## THE REQUEST
Repeat every line exactly, keeping the pictures out of the copy.

## SUPPLIED DATA
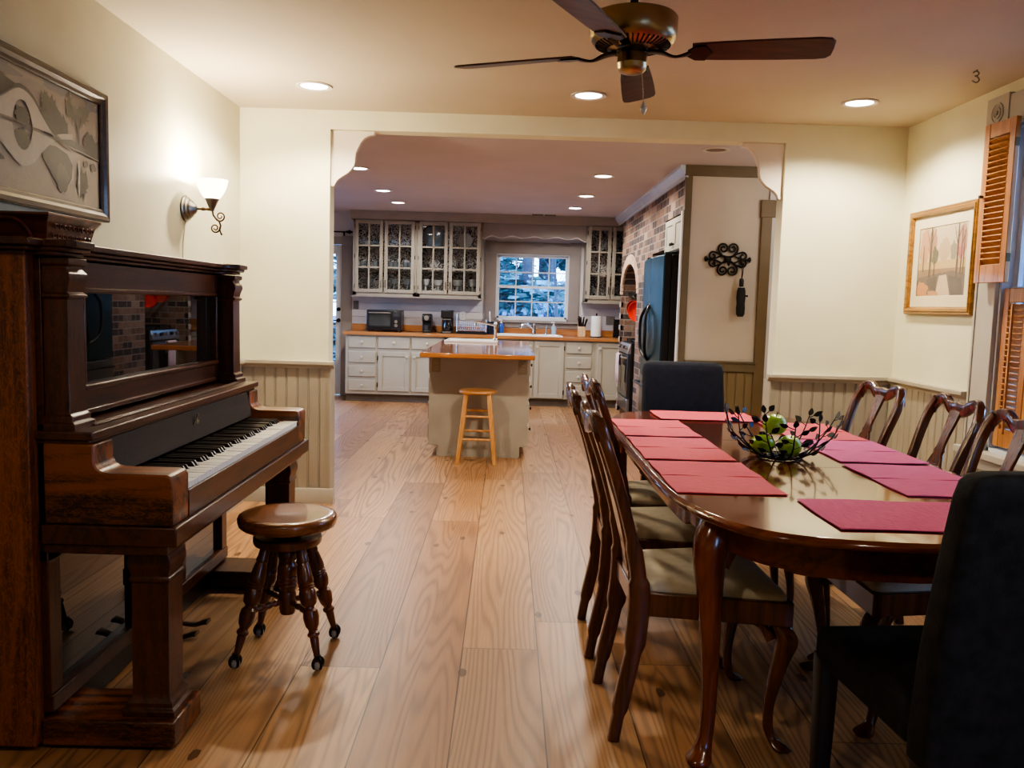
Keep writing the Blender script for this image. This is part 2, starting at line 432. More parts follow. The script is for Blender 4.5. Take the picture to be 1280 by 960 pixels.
for nm, a0, a1, pl in runs:
    zc = .87
    mb = MB(); beadboard(mb, a0, a1, .05, zc, pl); struct('trim_%d' % tn, mb, WAINS, smooth=20); tn += 1
    mb = MB(); rail(mb, a0-(.02 if nm.startswith('back') else 0), a1+(.02 if nm == 'back_left' else 0), pl); struct('trim_%d' % tn, mb, RAILP, bevel=.002); tn += 1
    mb = MB(); basebd(mb, a0, a1+(.02 if nm == 'back_left' else 0), pl); struct('baseboard_'+nm, mb, RAILP)
mb = MB(); beadboard(mb, 3.06, 4.40, .05, .56, lambda a, d, z: (XR-d, a, z)); struct('trim_%d' % tn, mb, WAINS, smooth=20); tn += 1
mb = MB(); basebd(mb, 3.06, 4.40, lambda a, d, z: (XR-d, a, z)); struct('baseboard_under_window', mb, RAILP)
# returns of the wainscot round the two jambs
for x0, x1 in ((OX0, OX0+.016), (OX1-.016, OX1)):
    mb = MB(); mb.box(x0, x1, D1-.02, D1+.13, 0, .87); struct('trim_%d' % tn, mb, WAINS, smooth=0); tn += 1

# ---- dining window (right wall)
WCAS = pm('window_casing', srgb(186,180,168), srgb(178,172,160), 4, .5)
SASH = pm('sash_paint', srgb(206,212,222), srgb(198,204,214), 4, .5)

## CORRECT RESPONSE
Keep writing the Blender script for this image. This is part 2, starting at line 432. More parts follow. The script is for Blender 4.5. Take the picture to be 1280 by 960 pixels.
for nm, a0, a1, pl in runs:
    zc = .87
    mb = MB(); beadboard(mb, a0, a1, .05, zc, pl); struct('trim_%d' % tn, mb, WAINS, smooth=20); tn += 1
    mb = MB(); rail(mb, a0-(.02 if nm.startswith('back') else 0), a1+(.02 if nm == 'back_left' else 0), pl); struct('trim_%d' % tn, mb, RAILP, bevel=.002); tn += 1
    mb = MB(); basebd(mb, a0, a1+(.02 if nm == 'back_left' else 0), pl); struct('baseboard_'+nm, mb, RAILP)
mb = MB(); beadboard(mb, 3.06, 4.40, .05, .56, lambda a, d, z: (XR-d, a, z)); struct('trim_%d' % tn, mb, WAINS, smooth=20); tn += 1
mb = MB(); basebd(mb, 3.06, 4.40, lambda a, d, z: (XR-d, a, z)); struct('baseboard_under_window', mb, RAILP)
# returns of the wainscot round the two jambs
for x0, x1 in ((OX0, OX0+.016), (OX1-.016, OX1)):
    mb = MB(); mb.box(x0, x1, D1-.02, D1+.13, 0, .87); struct('trim_%d' % tn, mb, WAINS, smooth=0); tn += 1

# ---- dining window (right wall)
WCAS = pm('window_casing', srgb(186,180,168), srgb(178,172,160), 4, .5)
SASH = pm('sash_paint', srgb(206,212,222), srgb(198,204,214), 4, .5)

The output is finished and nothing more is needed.